Using Confluent Cloud has significant TCO advantages compared to trying to build out internal teams of engineers to attempt to build internal services around open source.

But Confluent Cloud is not just a matter of putting Kafka in the cloud. In building Confluent Cloud, we rethought virtually every layer of the stack from how data is routed over the network, how it is processed, where it is placed and how it is stored. This deep engineering investment is necessary to provide a truly cloud-native service that can meet the needs of the most mission-critical use cases and can help customers truly step back from the operations of the service and focus on their applications.

To achieve this, over the last 5 years, we've poured more than 3 million engineering hours into Confluent Cloud. Today, it represents a 10x better Kafka service with a deep competitive moat of hard technology. By making a service that is 10x better than open source Kafka, Confluent lets organizations avoid investments in low-level operations, monitoring and scaling and be able to instead rely on a service that can scale elastically with their needs.
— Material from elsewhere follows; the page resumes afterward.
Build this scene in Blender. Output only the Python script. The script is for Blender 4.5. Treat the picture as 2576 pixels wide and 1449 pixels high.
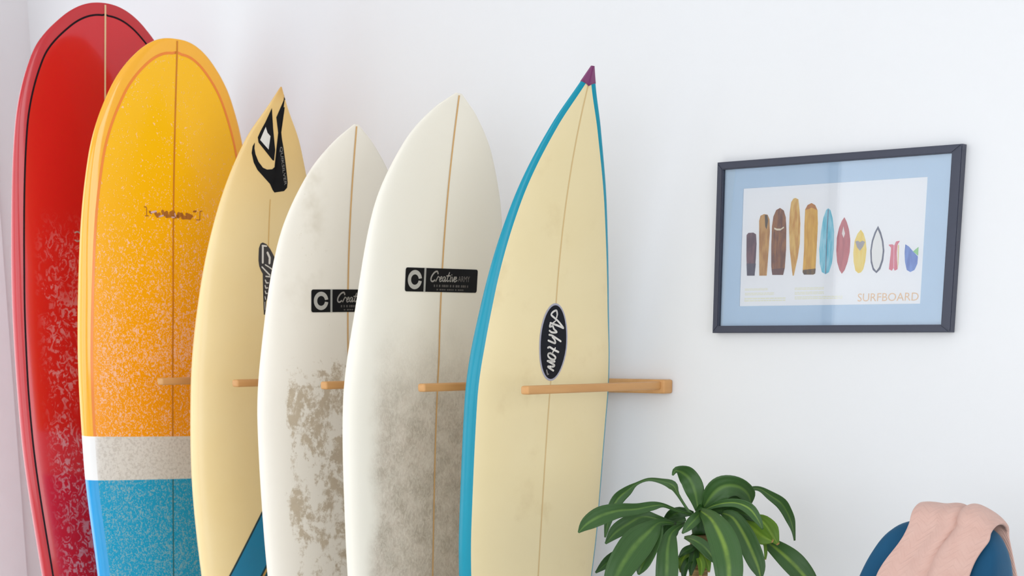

This is what drives the substantial cost savings customers see when they adopt our service. As we shared last quarter, a recent Forrester study identified TCO savings of more than $2.5 million for businesses that use Confluent, translating to an ROI of 257% in less than 6 months.

Reducing friction

Interestingly, Confluent is also thinking through how it can foster its relationship with developers and attract more customers to try Confluent Cloud, without committing to long-term payments. Kreps said that the early-stage of this journey is critical for customer acquisition and often starts with developers experimenting with pilots and proof of concepts, so that they can simply learn the technology. 

Kreps explained: 

At this stage, it's critical for the onboarding process to be low friction. So a developer can instantly gain full access to the power of our platform with minimal disruption. To make this process even easier for developers, I'm very pleased that towards the end of our first quarter, we removed the requirement of entering credit card information for the free trial of our product.

This paywall removal is a strategic move that aligns well with our customer growth go-to-market model, allowing us to reduce the friction for developers to test our product, grow usage and progress to the production stage. And we are already seeing strong returns at the top of our funnel, as evidenced by the accelerating growth in Q2 sign-ups, which are up more than 130% year-over-year and up more than 50% sequentially.

Kreps said that the removal of the paywall has been successful in increasing sign-ups, but has also created some short-term noise in its total customer count metric. Customers who would have incurred small amounts of spend had previously counted as customers in their initial trial phase will now just show up as sign-ups, not paying customers, which has impacted Confluent’s Q2 customer count groups. But it’s worth noting that MongoDB, and others, have pursued a similar strategy with its cloud offering, which was very successful in the long run. 

Kreps finished by saying: 

This means that the change has eliminated a large chunk of pre production customers paying us an average of less than a few hundred dollars per quarter, creating a reset of our pay-as-you-go customer count. 

Reset of customer count aside, it's unquestionably the right strategy for our business as our customers can now test drive Confluent risk-free. And for us, the reduction in developer risk and friction drives easier land and ultimately more paying customers as the larger cohort of trials leads to sticky production applications that grow and expand at scale.

My take

It’s clear the Confluent’s cloud strategy is paying off and that it is gaining traction in the market in the right areas (an increase in higher paying customers, for example). It’s move to remove friction for developers is a smart one - we’ve seen this pay off for other vendors, where customers are allowed to start small, try out the technology, and then eventually scale up significantly.